— Start of DATASET EXTRACT —

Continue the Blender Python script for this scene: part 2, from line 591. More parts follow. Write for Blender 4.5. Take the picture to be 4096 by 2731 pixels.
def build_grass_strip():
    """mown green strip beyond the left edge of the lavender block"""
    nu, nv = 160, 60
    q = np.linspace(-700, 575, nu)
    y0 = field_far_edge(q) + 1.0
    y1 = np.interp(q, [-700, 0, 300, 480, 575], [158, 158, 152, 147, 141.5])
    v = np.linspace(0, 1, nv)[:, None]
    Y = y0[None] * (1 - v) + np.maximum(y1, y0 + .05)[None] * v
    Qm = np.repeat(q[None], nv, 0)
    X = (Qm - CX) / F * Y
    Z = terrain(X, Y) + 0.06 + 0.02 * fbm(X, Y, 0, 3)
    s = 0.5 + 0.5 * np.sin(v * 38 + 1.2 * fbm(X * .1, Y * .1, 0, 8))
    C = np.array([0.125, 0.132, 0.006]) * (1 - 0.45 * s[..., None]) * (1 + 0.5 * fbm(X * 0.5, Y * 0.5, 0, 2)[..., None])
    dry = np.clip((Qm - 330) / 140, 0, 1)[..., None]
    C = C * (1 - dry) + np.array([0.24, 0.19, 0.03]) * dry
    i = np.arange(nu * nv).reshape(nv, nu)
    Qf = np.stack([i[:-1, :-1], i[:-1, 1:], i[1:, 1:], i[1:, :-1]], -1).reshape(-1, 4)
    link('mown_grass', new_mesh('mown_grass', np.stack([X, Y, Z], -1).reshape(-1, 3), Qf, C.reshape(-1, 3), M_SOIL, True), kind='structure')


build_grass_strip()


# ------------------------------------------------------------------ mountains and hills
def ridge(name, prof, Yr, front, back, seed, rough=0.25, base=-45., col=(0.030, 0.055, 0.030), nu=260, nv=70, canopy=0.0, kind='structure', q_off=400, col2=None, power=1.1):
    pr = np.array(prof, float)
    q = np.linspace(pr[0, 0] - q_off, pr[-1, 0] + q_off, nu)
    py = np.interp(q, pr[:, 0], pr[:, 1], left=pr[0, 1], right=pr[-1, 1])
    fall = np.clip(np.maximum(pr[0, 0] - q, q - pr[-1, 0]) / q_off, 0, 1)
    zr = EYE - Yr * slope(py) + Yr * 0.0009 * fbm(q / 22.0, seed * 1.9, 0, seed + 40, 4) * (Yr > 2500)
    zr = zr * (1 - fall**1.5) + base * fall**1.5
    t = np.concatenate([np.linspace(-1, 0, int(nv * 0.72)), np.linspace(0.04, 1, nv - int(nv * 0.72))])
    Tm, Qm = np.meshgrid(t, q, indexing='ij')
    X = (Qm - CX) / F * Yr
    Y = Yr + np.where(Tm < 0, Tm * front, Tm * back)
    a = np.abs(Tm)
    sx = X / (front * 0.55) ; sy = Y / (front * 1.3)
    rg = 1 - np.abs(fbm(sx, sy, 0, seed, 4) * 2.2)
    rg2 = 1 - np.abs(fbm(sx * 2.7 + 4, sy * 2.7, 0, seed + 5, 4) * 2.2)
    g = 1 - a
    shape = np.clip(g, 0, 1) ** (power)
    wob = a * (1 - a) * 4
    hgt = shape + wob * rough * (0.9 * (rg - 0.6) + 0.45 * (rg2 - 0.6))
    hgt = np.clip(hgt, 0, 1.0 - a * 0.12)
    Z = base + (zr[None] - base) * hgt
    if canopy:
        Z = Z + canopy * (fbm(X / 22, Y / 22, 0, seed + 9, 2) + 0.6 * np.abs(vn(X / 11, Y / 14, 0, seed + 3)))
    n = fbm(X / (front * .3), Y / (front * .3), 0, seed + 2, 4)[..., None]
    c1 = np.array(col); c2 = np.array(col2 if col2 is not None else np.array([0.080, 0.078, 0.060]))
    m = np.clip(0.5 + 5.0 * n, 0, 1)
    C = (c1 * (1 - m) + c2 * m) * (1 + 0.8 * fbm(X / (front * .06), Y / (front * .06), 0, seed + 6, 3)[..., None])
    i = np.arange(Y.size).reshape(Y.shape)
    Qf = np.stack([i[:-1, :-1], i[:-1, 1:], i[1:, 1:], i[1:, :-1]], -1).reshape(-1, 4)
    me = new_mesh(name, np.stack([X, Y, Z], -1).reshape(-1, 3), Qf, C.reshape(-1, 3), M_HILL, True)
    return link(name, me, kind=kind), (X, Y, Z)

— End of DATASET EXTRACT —

## EXERCISE GOAL
Nothing should be left out: repeat all of the data exactly.

## TASK RESULT
Continue the Blender Python script for this scene: part 2, from line 591. More parts follow. Write for Blender 4.5. Take the picture to be 4096 by 2731 pixels.
def build_grass_strip():
    """mown green strip beyond the left edge of the lavender block"""
    nu, nv = 160, 60
    q = np.linspace(-700, 575, nu)
    y0 = field_far_edge(q) + 1.0
    y1 = np.interp(q, [-700, 0, 300, 480, 575], [158, 158, 152, 147, 141.5])
    v = np.linspace(0, 1, nv)[:, None]
    Y = y0[None] * (1 - v) + np.maximum(y1, y0 + .05)[None] * v
    Qm = np.repeat(q[None], nv, 0)
    X = (Qm - CX) / F * Y
    Z = terrain(X, Y) + 0.06 + 0.02 * fbm(X, Y, 0, 3)
    s = 0.5 + 0.5 * np.sin(v * 38 + 1.2 * fbm(X * .1, Y * .1, 0, 8))
    C = np.array([0.125, 0.132, 0.006]) * (1 - 0.45 * s[..., None]) * (1 + 0.5 * fbm(X * 0.5, Y * 0.5, 0, 2)[..., None])
    dry = np.clip((Qm - 330) / 140, 0, 1)[..., None]
    C = C * (1 - dry) + np.array([0.24, 0.19, 0.03]) * dry
    i = np.arange(nu * nv).reshape(nv, nu)
    Qf = np.stack([i[:-1, :-1], i[:-1, 1:], i[1:, 1:], i[1:, :-1]], -1).reshape(-1, 4)
    link('mown_grass', new_mesh('mown_grass', np.stack([X, Y, Z], -1).reshape(-1, 3), Qf, C.reshape(-1, 3), M_SOIL, True), kind='structure')


build_grass_strip()


# ------------------------------------------------------------------ mountains and hills
def ridge(name, prof, Yr, front, back, seed, rough=0.25, base=-45., col=(0.030, 0.055, 0.030), nu=260, nv=70, canopy=0.0, kind='structure', q_off=400, col2=None, power=1.1):
    pr = np.array(prof, float)
    q = np.linspace(pr[0, 0] - q_off, pr[-1, 0] + q_off, nu)
    py = np.interp(q, pr[:, 0], pr[:, 1], left=pr[0, 1], right=pr[-1, 1])
    fall = np.clip(np.maximum(pr[0, 0] - q, q - pr[-1, 0]) / q_off, 0, 1)
    zr = EYE - Yr * slope(py) + Yr * 0.0009 * fbm(q / 22.0, seed * 1.9, 0, seed + 40, 4) * (Yr > 2500)
    zr = zr * (1 - fall**1.5) + base * fall**1.5
    t = np.concatenate([np.linspace(-1, 0, int(nv * 0.72)), np.linspace(0.04, 1, nv - int(nv * 0.72))])
    Tm, Qm = np.meshgrid(t, q, indexing='ij')
    X = (Qm - CX) / F * Yr
    Y = Yr + np.where(Tm < 0, Tm * front, Tm * back)
    a = np.abs(Tm)
    sx = X / (front * 0.55) ; sy = Y / (front * 1.3)
    rg = 1 - np.abs(fbm(sx, sy, 0, seed, 4) * 2.2)
    rg2 = 1 - np.abs(fbm(sx * 2.7 + 4, sy * 2.7, 0, seed + 5, 4) * 2.2)
    g = 1 - a
    shape = np.clip(g, 0, 1) ** (power)
    wob = a * (1 - a) * 4
    hgt = shape + wob * rough * (0.9 * (rg - 0.6) + 0.45 * (rg2 - 0.6))
    hgt = np.clip(hgt, 0, 1.0 - a * 0.12)
    Z = base + (zr[None] - base) * hgt
    if canopy:
        Z = Z + canopy * (fbm(X / 22, Y / 22, 0, seed + 9, 2) + 0.6 * np.abs(vn(X / 11, Y / 14, 0, seed + 3)))
    n = fbm(X / (front * .3), Y / (front * .3), 0, seed + 2, 4)[..., None]
    c1 = np.array(col); c2 = np.array(col2 if col2 is not None else np.array([0.080, 0.078, 0.060]))
    m = np.clip(0.5 + 5.0 * n, 0, 1)
    C = (c1 * (1 - m) + c2 * m) * (1 + 0.8 * fbm(X / (front * .06), Y / (front * .06), 0, seed + 6, 3)[..., None])
    i = np.arange(Y.size).reshape(Y.shape)
    Qf = np.stack([i[:-1, :-1], i[:-1, 1:], i[1:, 1:], i[1:, :-1]], -1).reshape(-1, 4)
    me = new_mesh(name, np.stack([X, Y, Z], -1).reshape(-1, 3), Qf, C.reshape(-1, 3), M_HILL, True)
    return link(name, me, kind=kind), (X, Y, Z)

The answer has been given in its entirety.